NCPA - National Center for Policy Analysis


October 20, 2006

By inviting foreigners to join the U.S. armed forces in exchange for a promise of citizenship after a four-year tour of duty, we could continue to attract some of the world's most enterprising, selfless and talented individuals, say Max Boot, a senior fellow at the Council on Foreign Relations, and Michael O'Hanlon, a senior fellow at the Brookings Institution..

In the just-concluded fiscal year, the military met most of its recruiting and retention goals.  But this was done only by relaxing age and aptitude restrictions, allowing in more individuals with criminal records and greatly increasing the number of recruiters and advertising dollars.  The logic of these measures cannot be pushed much further:

  • The Army chief of staff, Gen. Peter Schoomaker, has just forecast that U.S. commitments in Iraq may remain at their current level until 2010.
  • With most soldiers and Marines already on a third or even fourth deployment since Sept. 11, 2001, it's doubtful that the all-volunteer force can withstand such a commitment at its current size.
  • Even if it could, it's unfair to ask so much of so few for so long.

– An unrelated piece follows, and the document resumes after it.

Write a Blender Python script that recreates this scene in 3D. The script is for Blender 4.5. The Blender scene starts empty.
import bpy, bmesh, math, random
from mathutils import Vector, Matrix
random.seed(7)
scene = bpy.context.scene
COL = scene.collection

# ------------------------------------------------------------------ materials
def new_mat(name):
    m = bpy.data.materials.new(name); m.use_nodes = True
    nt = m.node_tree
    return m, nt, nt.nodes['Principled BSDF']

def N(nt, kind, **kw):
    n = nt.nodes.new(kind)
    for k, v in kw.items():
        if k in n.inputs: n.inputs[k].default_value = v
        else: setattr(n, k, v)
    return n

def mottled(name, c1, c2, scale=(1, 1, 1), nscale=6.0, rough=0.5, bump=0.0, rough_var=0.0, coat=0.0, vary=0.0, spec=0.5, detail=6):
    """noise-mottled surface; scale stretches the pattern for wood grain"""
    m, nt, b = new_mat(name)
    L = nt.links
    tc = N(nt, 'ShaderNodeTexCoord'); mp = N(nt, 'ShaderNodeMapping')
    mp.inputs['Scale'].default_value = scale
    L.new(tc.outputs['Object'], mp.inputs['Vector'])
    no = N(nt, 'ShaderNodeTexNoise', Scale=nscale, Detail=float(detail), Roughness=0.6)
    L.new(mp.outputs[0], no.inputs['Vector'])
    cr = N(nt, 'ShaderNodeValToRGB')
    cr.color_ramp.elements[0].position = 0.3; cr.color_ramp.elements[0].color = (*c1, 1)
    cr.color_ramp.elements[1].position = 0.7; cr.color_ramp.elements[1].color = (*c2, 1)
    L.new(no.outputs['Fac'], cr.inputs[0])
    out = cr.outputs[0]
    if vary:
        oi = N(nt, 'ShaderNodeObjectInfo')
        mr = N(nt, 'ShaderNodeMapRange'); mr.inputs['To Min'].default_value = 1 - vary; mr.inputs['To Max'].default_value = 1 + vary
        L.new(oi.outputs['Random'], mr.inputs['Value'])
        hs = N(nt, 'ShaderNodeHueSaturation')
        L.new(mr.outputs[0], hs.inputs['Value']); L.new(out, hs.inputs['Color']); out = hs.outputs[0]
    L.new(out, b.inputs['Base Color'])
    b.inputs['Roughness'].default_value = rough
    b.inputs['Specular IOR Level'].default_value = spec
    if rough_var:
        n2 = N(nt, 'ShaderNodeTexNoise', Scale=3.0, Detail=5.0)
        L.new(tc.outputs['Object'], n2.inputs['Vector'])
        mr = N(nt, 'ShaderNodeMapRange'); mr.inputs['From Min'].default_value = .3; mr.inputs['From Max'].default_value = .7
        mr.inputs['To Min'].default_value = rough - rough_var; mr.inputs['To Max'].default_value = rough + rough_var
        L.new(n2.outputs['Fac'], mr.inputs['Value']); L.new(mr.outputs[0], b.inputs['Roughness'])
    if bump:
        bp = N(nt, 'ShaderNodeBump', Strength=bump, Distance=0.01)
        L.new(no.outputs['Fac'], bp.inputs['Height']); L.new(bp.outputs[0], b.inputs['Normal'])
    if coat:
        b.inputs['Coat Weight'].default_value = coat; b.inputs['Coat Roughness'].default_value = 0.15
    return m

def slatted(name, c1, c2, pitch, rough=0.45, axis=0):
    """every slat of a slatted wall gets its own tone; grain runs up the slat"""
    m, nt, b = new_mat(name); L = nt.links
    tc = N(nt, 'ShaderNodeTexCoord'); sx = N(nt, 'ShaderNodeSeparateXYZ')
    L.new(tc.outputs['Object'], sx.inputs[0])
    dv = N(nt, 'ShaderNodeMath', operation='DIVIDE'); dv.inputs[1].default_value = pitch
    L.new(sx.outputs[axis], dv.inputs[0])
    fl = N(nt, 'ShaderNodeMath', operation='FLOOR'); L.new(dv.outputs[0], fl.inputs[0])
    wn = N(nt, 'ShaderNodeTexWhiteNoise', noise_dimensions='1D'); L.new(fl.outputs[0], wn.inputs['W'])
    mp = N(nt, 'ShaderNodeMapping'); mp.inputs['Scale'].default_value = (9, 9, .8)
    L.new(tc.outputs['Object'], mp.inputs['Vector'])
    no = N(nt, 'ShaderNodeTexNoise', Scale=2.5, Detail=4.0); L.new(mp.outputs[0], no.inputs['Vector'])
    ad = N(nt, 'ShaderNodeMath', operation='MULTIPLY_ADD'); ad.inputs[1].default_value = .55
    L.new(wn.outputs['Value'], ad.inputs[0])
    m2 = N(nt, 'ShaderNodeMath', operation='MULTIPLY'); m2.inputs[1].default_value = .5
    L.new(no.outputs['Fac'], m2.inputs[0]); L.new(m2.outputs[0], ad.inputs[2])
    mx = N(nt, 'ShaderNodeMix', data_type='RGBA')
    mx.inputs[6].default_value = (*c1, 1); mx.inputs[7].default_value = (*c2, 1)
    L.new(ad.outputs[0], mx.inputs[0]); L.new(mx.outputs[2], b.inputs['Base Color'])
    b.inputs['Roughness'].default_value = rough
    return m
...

Some might object on moral grounds, arguing that it is wrong to rely on "mercenaries" and to use such incentives to get prospective immigrants to fight.  Boot and O'Hanlan disagree:

  • For one thing, the United States already relies on tens of thousands of real mercenaries -- the security contractors the U.S. government employs from Colombia to Iraq to make up for lack of troops.
  • Immigrants who enrolled in our armed forces would be more valuable because they would be under military discipline and motivated by more than just a paycheck.